Lo destacable es que no se juega con un discurso clásico dogmatizante, sino que se apropia del lenguaje y la forma expresiva de los más chicos mediante canciones. Una interesantísima experiencia para la toma de conciencia acerca de temas acuciantes con elementos entretenidos (como el maquillaje y las caracterizaciones) que permiten empatizar con el público menor.

Un horror cotidiano

Y en el Sindicato de Maravillas/La Nave Escénica, para confirmar la amplitud estética, se vio “El circo de los payasos bigotones”, coproducción entre la Argentina, Chile y México, inscripta en el perfil internacionalista de la fiesta y claramente orientada a la juventud.

La propuesta, dirigida por Luciano Delprato y con Tomás Alzogaray Vanella (ambos en escena. acompañados por un guitarrista) parte de una base testimonial autobiográfica del actor, que vuelca sus experiencias vivenciales en un cuaderno rescatando su alma de niño dentro de lo que es el biodrama documental del período más oscuro del país.

¿Cómo contar la gran tragedia nacional de los 70 a un público que ya la conoce por las clases de historia y los libros?
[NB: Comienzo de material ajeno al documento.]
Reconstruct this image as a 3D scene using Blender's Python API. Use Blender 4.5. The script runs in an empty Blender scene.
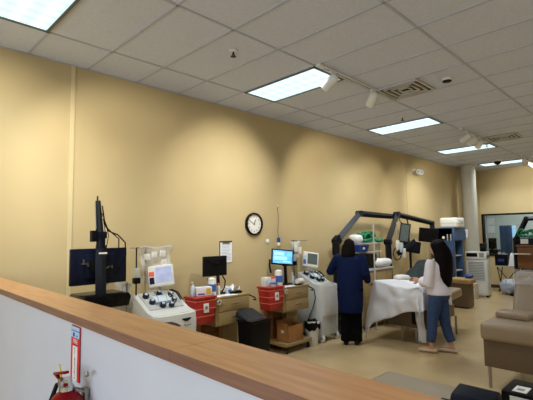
import bpy, bmesh, math, random
from mathutils import Vector, Matrix, noise
random.seed(7)
R = math.radians
SC = bpy.context.scene
COL = SC.collection

# ------------------------------------------------------------------ camera
FPX, YAW, PITCH, ROLL = 417.58, 0.786885, 0.0817411, -0.0141851
CAM = Vector((0, 0, 1.745))
fw = Vector((math.sin(YAW)*math.cos(PITCH), math.cos(YAW)*math.cos(PITCH), math.sin(PITCH)))
r0 = Vector((math.cos(YAW), -math.sin(YAW), 0))
u0 = r0.cross(fw)
cr = math.cos(ROLL)*r0 + math.sin(ROLL)*u0
cu = -math.sin(ROLL)*r0 + math.cos(ROLL)*u0
cam_data = bpy.data.cameras.new('camera')
cam_data.sensor_width = 36
cam_data.lens = FPX/533*36
cam_data.clip_start = 0.05
cam = bpy.data.objects.new('camera', cam_data)
M4 = Matrix((cr, cu, -fw)).transposed().to_4x4()
M4.translation = CAM
cam.matrix_world = M4
COL.objects.link(cam)
SC.camera = cam

# ------------------------------------------------------------------ materials
def lin(c):
    o = []
    for v in c:
        v = v/255
        o.append(v/12.92 if v <= .04045 else ((v+.055)/1.055)**2.4)
    return (*o, 1)

def mat(name, col, rough=.5, metal=0, var=.05, scale=6, bump=0, bscale=60, emit=0, trans=0,
        alpha=1, coat=0, stretch=None, col2=None, ior=1.45):
    m = bpy.data.materials.new(name)
    m.use_nodes = True
    nt = m.node_tree; N = nt.nodes; L = nt.links
    b = N['Principled BSDF']
    b.inputs['Roughness'].default_value = rough
    b.inputs['Metallic'].default_value = metal
    b.inputs['IOR'].default_value = ior
    lum = sum(col)/3
    b.inputs['Specular IOR Level'].default_value = .5 if metal or trans or alpha < 1 else (.08 if rough > .55 else (.22 if lum < 70 else .5))
    if trans: b.inputs['Transmission Weight'].default_value = trans
    if alpha < 1: b.inputs['Alpha'].default_value = alpha
    if coat: b.inputs['Coat Weight'].default_value = coat
    c = lin(col)
    tc = N.new('ShaderNodeTexCoord')
    src = tc.outputs['Object']
    if stretch:
        mp = N.new('ShaderNodeMapping'); mp.inputs['Scale'].default_value = stretch
        L.new(src, mp.inputs[0]); src = mp.outputs[0]
    nz = N.new('ShaderNodeTexNoise'); nz.inputs['Scale'].default_value = scale; nz.inputs['Detail'].default_value = 4
    L.new(src, nz.inputs['Vector'])
    mx = N.new('ShaderNodeMix'); mx.data_type = 'RGBA'
    a2 = lin(col2) if col2 else tuple(max(0, v*(1-var*2)) for v in c[:3]) + (1,)
    a1 = c if col2 else tuple(min(1, v*(1+var)) for v in c[:3]) + (1,)
    mx.inputs['A'].default_value = a1; mx.inputs['B'].default_value = a2
    rp = N.new('ShaderNodeMapRange'); rp.inputs['From Min'].default_value = .35; rp.inputs['From Max'].default_value = .7
    L.new(nz.outputs['Fac'], rp.inputs[0]); L.new(rp.outputs[0], mx.inputs['Factor'])
    L.new(mx.outputs['Result'], b.inputs['Base Color'])
    if emit:
        L.new(mx.outputs['Result'], b.inputs['Emission Color'])
        b.inputs['Emission Strength'].default_value = emit
    if bump:
        n2 = N.new('ShaderNodeTexNoise'); n2.inputs['Scale'].default_value = bscale; n2.inputs['Detail'].default_value = 3
        L.new(tc.outputs['Object'], n2.inputs['Vector'])
        bp = N.new('ShaderNodeBump'); bp.inputs['Strength'].default_value = bump; bp.inputs['Distance'].default_value = .01
        L.new(n2.outputs['Fac'], bp.inputs['Height']); L.new(bp.outputs[0], b.inputs['Normal'])
    return m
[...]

La respuesta fue un encuadre que permite un distanciamiento y así, una redimensión de lo atravesado.

Las lecturas del actor son una denuncia sobre los procesos dictatoriales, las políticas represivas y el exilio para salvar la vida, con una actuación que no se detiene en los matices pero transmite una angustia que circula por la sala al despertar evocaciones de cada uno antes que por las inflexiones dramáticas en escena. No es esto una falla, sino una búsqueda deliberada: definitivamente pensada para abordar el debate histórico entre adolescentes (como aquellos que reniegan de volver a recibir un mensaje cargado de emotividad sobre la tragedia), se trabajó en la puesta sin efectismo ni saturación de sensaciones.

Hay un planteo donde el relato gira en un tono casi neutro, con una naturalidad desapasionada, que aborda el pasado de un modo cercano a la banalidad del mal que definió Hanna Arendt, con un texto donde las cosas suceden y discurren dentro de la extrema brutalidad de lo que se cuenta. La cotidianidad del horror en los centros clandestinos y los vuelos de la muerte es presentada como escenas de un circo, en el cual pasan los sangrientos episodios de la violencia institucional entre los payasos bigotones (como se les dice en la obra a los militares) y los que usan zapatos raros (las víctimas).

En su inicio, la historia se presenta como una pelea sin señalar culpables ni inocentes, lugares que luego serán ocupados por cada parte cuando los hechos evolucionan. Un hecho anecdótico como el haber tenido que ocultar libros tras el golpe de Estado de 1976 permite luego tocar temas mucho más dolorosos, sin caer en un recargado efectismo ni insistir en la forma clásica de contar lo sucedido, enrola la obra en un proyecto orientado a un público joven, distinto del que llenó la sala cordobesa en esta función.

El recurso permite a cierta platea una aproximación diferente, lo que posibilita una nueva chance para la discusión fecunda entre pares de las nuevas generaciones, sin intervención de terceros adultos (contaminados por lo que sufrieron). Asimismo, para estos últimos, quizás demasiado involucrados en lo que vivieron en vivo y en directo, las reacciones son naturalmente distintas. Una bandera argentina con la frase “Nunca más” en negro en la franja blanca, cierra el espectáculo, y resume un planteo que más que consigna es un deseo reactualizado.